The IFRS Committee received a request on guidance on the classification, in the consolidated financial statements of the group, of puttable instruments issued by a subsidiary of the reporting entity but are not held, directly or indirectly, by the parent.

In particular, the submitter requested the Committee to clarify whether financial instruments within the scope of paragraphs 16A-16D of IAS 32 Financial Instruments: Presentation (‘puttable instruments’) that are issued by a subsidiary but are not held, directly or indirectly, by the parent should be classified as equity or liability in the consolidated financial statements of the group. In exceptional cases puttable financial instruments are classified as equity instruments if they have all the features set out tin paragraphs 16A and 16B of the standard.

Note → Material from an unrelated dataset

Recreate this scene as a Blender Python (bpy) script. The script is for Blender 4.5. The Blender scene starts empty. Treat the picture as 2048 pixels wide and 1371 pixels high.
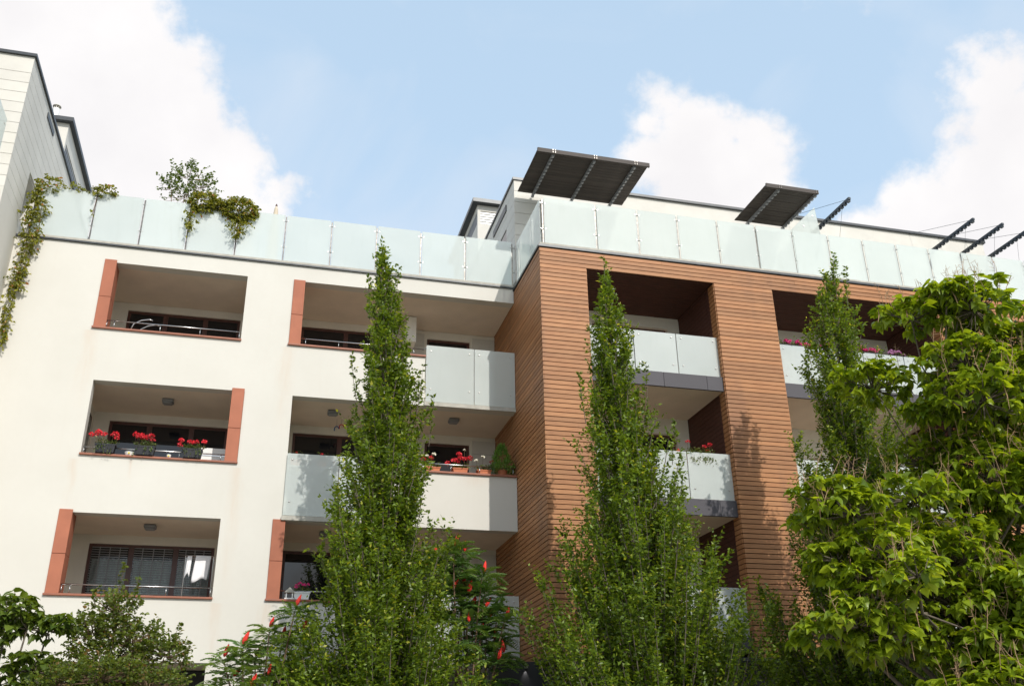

There is a conflict between IFRS 10 Consolidated Financial Statements and IAS 32. Within paragraph 22 of IFRS 10 a non-controlling interests (NCI) is defined as equity in a subsidiary not attributable, directly or indirectly, to a parent, under which a parent shall present non-controlling interests in the consolidated statement of financial position within equity, separately from the equity of the owners of the parent. In contrast AG29 of IAS 32 states, some types of instruments that impose a contractual obligation on the entity are classified as equity instruments in accordance with paragraphs 16A and 16B or paragraphs 16C and 16D. Classification in accordance with those paragraphs is an exception to the principles otherwise applied in this Standard to the classification of an instrument. This exception is not extended to the classification of non-controlling interests in the consolidated financial statements. Therefore, instruments classified as equity instruments in accordance with either paragraphs 16A and 16B or paragraphs 16C and 16D in the separate or individual financial statements that are non-controlling interests are classified as liabilities in the consolidated financial statements of the group.

The Committee agreed that puttable instruments that are not held, directly or indirectly, by the parent should be classified as financial liabilities in the consolidated financial statements. The Committee agreed with Staff’s proposal on not to take this to their agenda. The Committee members requested clarification of the wording of the staff proposal which states “issuer of the instrument” rather than the subsidiary, which in the case if the issuer was the reporter and was therefore the parent, the parent would not have to reclassify. Subject to the correction of this error there were no further changes to the agenda decision.